Why China’s rare earths threat is no game changer in the trade war

05-Jun-2019 Intellasia | CNBC | 6:00 AM Print This Post

* China has threatened to stop exporting rare earths minerals found in a wide range of everyday consumer electronics to the US

* The US is not a big maker of technology products, so cutting off rare earths exports to American manufacturers would have a limited impact.

* Restricting exports of goods containing rare earths would hurt Beijing because China is a major exporter of finished products.

China’s threat to stop exporting rare earth minerals to the United States may not give Beijing much leverage in the ongoing trade war between the world’s two biggest economies.

A man driving a front loader shifts soil containing rare earth minerals to be loaded at a port in Lianyungang, east China’s Jiangsu province, for export to Japan. China’s restrictions on exports of rare earths are aimed at maximising profit, strengthening its homegrown high-tech companies and forcing other nations to help sustain global supply, experts say. China last year produced 97 percent of the global supply of rare earths -- a group of 17 elements used in high-tech products ranging from flat-screen televisions to iPods to hybrid cars -- but is home to just a third of reserves. (AFP)

A man driving a front loader shifts soil containing rare earth minerals to be loaded at a port in Lianyungang, east China’s Jiangsu province, for export to Japan. China’s restrictions on exports of rare earths are aimed at maximising profit, strengthening its homegrown high-tech companies and forcing other nations to help sustain global supply, experts say. China last year produced 97 percent of the global supply of rare earths — a group of 17 elements used in high-tech products ranging from flat-screen televisions to iPods to hybrid cars — but is home to just a third of reserves. (AFP)
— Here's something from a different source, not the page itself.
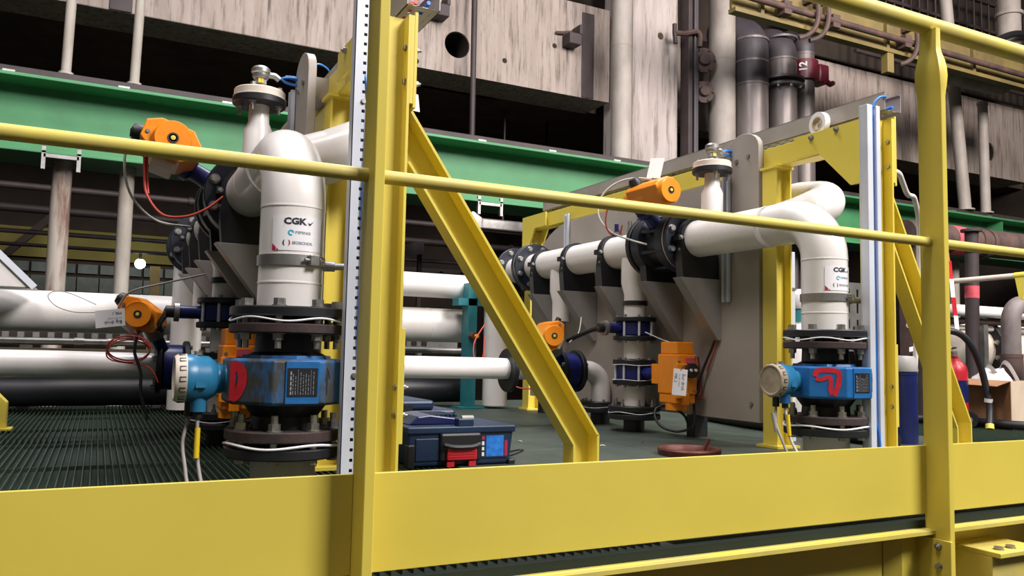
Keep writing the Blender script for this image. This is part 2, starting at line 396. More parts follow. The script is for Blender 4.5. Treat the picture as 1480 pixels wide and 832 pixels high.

While China is the world’s leading producer of rare earths minerals found in a wide range of everyday consumer electronics Beijing’s ability to use them as a weapon is fairly limited, according to several analysts. It remains to be seen how China would structure a ban on rare earths, but some corners of Wall Street say the move wouldn’t be a game changer for Beijing’s trade negotiators.

“As a general premise, we are of the view that the impact on the US would be mild, which is one reason why we are skeptical that Beijing would ‘pull the trigger’ on this particular threat,” Raymond James analysts Ed Mills and Pavel Molchanov said in a research note on Monday.

The official newspaper of the Communist Party of China warned last week that Beijing could soon stop exporting rare earths to the US The threat came ahead of an increase in US tariffs on $200 billion in Chinese goods that went into effect this past weekend.

Rare earths are a group of 17 minerals that aren’t actually rare, but are produced in fairly scarce quantities compared with abundantly mined metals like copper. They have become more important in recent years because they’re increasingly used in high-tech equipment, defense manufacturing and electric vehicles.

China mined 70 percent of these minerals in 2018, leading some analysts last week to raise questions about the impact to US industries that are reliant on rare earths. But the US accounted for only 9 percent of global demand for rare earths that go into the manufacturing process, according to Raymond James. That means the US spent only a “modest” $160 million in 2018 to import rare earths for manufacturing.

“The reason is fairly straightforward: the US has only limited manufacturing capacity vis-a-vis the high-tech products that are most commonly associated with rare earths. Consumer electronics (PCs, smartphones, flat panel TVs) and various industrial goods (electric vehicle batteries, wind turbines, lasers, fiber optics) are simply not produced in the US on the scale that they are in China itself and/or its Asian neighbours,” Mills and Molchanov wrote.

Wells Fargo Investment Institute said the ban would put US manufacturers that use rare earths in a bind, increasing production costs and even causing product delays.

But the firm also said the ban wouldn’t necessarily give Beijing a trump card. That’s because it’s unlikely China would be able to do much more than restrict supplies of rare earths to US manufacturers.

“We have a hard time seeing how China could slap rare earth restrictions on consumer goods goods that are produced inside China and are increasingly consumed globally and not shoot itself in the economic foot in the process,” John LaForge, head of real asset strategy at Wells Fargo Investment Institute, said in a research note last week.